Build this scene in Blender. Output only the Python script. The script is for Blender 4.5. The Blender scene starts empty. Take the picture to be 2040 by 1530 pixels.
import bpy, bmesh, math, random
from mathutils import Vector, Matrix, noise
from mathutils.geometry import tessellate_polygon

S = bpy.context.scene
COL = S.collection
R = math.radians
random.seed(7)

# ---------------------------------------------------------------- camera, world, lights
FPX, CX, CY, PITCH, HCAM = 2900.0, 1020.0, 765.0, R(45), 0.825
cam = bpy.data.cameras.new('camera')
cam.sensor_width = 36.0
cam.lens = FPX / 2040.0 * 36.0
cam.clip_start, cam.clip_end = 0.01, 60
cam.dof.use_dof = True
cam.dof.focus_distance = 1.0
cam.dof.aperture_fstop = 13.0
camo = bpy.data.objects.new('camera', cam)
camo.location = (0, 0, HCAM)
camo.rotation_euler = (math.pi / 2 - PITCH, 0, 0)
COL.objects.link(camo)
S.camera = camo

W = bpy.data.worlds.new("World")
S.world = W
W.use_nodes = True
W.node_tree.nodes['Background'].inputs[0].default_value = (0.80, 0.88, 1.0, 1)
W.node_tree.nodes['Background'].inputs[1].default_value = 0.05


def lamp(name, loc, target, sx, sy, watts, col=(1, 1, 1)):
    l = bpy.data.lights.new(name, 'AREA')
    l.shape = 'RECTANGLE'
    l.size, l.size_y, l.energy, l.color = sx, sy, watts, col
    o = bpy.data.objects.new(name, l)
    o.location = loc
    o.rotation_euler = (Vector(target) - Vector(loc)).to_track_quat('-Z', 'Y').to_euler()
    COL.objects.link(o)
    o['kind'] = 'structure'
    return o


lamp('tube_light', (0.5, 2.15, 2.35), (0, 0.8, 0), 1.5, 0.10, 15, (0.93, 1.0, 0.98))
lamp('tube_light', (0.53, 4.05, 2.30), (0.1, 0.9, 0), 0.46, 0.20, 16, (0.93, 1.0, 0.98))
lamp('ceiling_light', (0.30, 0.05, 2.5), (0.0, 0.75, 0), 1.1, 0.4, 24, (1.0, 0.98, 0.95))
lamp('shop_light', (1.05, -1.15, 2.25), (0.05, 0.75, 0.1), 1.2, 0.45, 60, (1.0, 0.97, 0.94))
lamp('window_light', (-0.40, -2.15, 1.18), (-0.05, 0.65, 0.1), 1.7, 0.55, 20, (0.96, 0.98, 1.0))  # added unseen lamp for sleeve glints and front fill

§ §

## Problem
Return the opening line of the data and every line after it through the line containing "random.seed(7)", please, exactly as written and with nothing added.

## Written answer
Build this scene in Blender. Output only the Python script. The script is for Blender 4.5. The Blender scene starts empty. Take the picture to be 2040 by 1530 pixels.
import bpy, bmesh, math, random
from mathutils import Vector, Matrix, noise
from mathutils.geometry import tessellate_polygon

S = bpy.context.scene
COL = S.collection
R = math.radians
random.seed(7)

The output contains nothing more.